Experimental and Numerical Study of Gel Particles Movement and Deposition in Porous Media After Polymer Flooding

Abstract

Gel particle, a promising conformance control technology, is recently applying to after-polymer-flooding reservoirs by reusing the remaining polymer in porous media. However, there is no available numerical model which is useful for simulating the conformance control. A series of lab experiments are conducted to explore the main characters of gel particles movements after polymer flooding. Four main mechanisms, namely, swelling, synergy with remaining polymer, shear breaking, and deformation migration, are recognized and described by mathematical formulas. Based on the physical experiments, a numerical model is established to simulate gel particles propagation after polymer flooding. In particular, gel particles are treated as an additional component in aqueous phase. The interaction between the particle gels and the remaining polymer is simplified by aqueous viscosity relationship and particle gel grain size variation.
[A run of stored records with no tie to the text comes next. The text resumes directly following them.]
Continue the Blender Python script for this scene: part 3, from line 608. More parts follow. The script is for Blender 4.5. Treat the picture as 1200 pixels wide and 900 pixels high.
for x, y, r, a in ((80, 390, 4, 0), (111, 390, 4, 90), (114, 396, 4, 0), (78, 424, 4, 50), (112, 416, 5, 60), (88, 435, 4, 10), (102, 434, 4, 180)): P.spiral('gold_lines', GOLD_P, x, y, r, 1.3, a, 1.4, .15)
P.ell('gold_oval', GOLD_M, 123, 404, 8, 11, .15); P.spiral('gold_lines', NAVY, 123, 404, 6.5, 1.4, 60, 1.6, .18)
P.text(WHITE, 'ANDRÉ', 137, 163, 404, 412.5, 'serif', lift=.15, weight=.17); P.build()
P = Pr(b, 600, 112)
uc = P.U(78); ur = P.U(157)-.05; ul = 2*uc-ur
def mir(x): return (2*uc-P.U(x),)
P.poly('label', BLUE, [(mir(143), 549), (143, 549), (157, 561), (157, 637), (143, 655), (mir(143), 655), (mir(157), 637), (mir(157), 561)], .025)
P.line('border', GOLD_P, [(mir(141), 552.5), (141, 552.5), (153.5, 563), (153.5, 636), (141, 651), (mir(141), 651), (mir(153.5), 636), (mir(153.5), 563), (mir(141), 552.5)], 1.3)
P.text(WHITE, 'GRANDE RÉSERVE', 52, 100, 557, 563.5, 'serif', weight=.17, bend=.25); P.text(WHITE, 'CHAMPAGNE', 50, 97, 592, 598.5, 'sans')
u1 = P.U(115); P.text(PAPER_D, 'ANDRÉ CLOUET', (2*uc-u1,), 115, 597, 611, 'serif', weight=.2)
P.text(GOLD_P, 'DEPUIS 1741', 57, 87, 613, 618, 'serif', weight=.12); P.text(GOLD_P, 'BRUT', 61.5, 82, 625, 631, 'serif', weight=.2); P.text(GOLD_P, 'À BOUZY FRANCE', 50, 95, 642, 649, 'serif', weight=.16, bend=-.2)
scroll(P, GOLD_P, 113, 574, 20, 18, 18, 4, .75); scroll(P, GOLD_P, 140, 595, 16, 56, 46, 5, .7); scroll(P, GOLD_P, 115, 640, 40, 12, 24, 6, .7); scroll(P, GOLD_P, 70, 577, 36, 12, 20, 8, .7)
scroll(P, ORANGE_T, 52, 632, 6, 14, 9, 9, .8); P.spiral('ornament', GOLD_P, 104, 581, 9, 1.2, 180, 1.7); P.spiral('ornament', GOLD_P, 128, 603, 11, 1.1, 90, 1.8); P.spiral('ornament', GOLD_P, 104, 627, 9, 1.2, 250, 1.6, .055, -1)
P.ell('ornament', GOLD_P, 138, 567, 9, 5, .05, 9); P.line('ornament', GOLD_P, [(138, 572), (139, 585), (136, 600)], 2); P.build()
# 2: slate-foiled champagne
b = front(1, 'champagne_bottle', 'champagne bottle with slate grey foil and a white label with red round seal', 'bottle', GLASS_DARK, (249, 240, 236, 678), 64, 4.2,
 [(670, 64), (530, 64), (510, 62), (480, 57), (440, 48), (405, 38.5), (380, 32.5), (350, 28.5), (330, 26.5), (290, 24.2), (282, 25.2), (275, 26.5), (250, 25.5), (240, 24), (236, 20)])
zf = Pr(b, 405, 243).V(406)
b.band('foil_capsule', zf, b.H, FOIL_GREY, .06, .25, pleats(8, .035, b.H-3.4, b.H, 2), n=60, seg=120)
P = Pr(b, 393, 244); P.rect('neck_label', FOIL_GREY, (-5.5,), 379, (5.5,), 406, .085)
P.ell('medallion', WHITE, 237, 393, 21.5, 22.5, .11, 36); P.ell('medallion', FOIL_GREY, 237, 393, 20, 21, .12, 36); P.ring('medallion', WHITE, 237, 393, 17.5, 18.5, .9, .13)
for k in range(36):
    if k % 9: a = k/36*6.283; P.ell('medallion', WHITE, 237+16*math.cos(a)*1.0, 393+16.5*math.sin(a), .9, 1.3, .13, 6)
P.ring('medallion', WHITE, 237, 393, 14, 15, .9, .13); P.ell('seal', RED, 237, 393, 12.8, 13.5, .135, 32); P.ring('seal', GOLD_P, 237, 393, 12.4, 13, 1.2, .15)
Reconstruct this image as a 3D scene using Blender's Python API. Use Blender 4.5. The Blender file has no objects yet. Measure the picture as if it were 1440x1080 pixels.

Two transport forms, plugging and deformation migration, are embodied in the model, and the local pressure gradient controls which form the propagation belongs to. The retention of particle gels will cause pore volume decrease and therefore reduce the permeability of thief zones to bypassing water to less swept zones. An iterative method is employed to decouple the gel particle profile control model, which is robust and fairly time-saving. In particular, the flow model is numerically solved by the IMPSAT method and the gel particles continuity equation is explicitly solved by using an operator splitting technique. The newly developed model is validated by history matching results of 1D experiments and actual application case. The results suggest that the presented model is helpful to optimize parameters for profile control for gel particle profile control technology.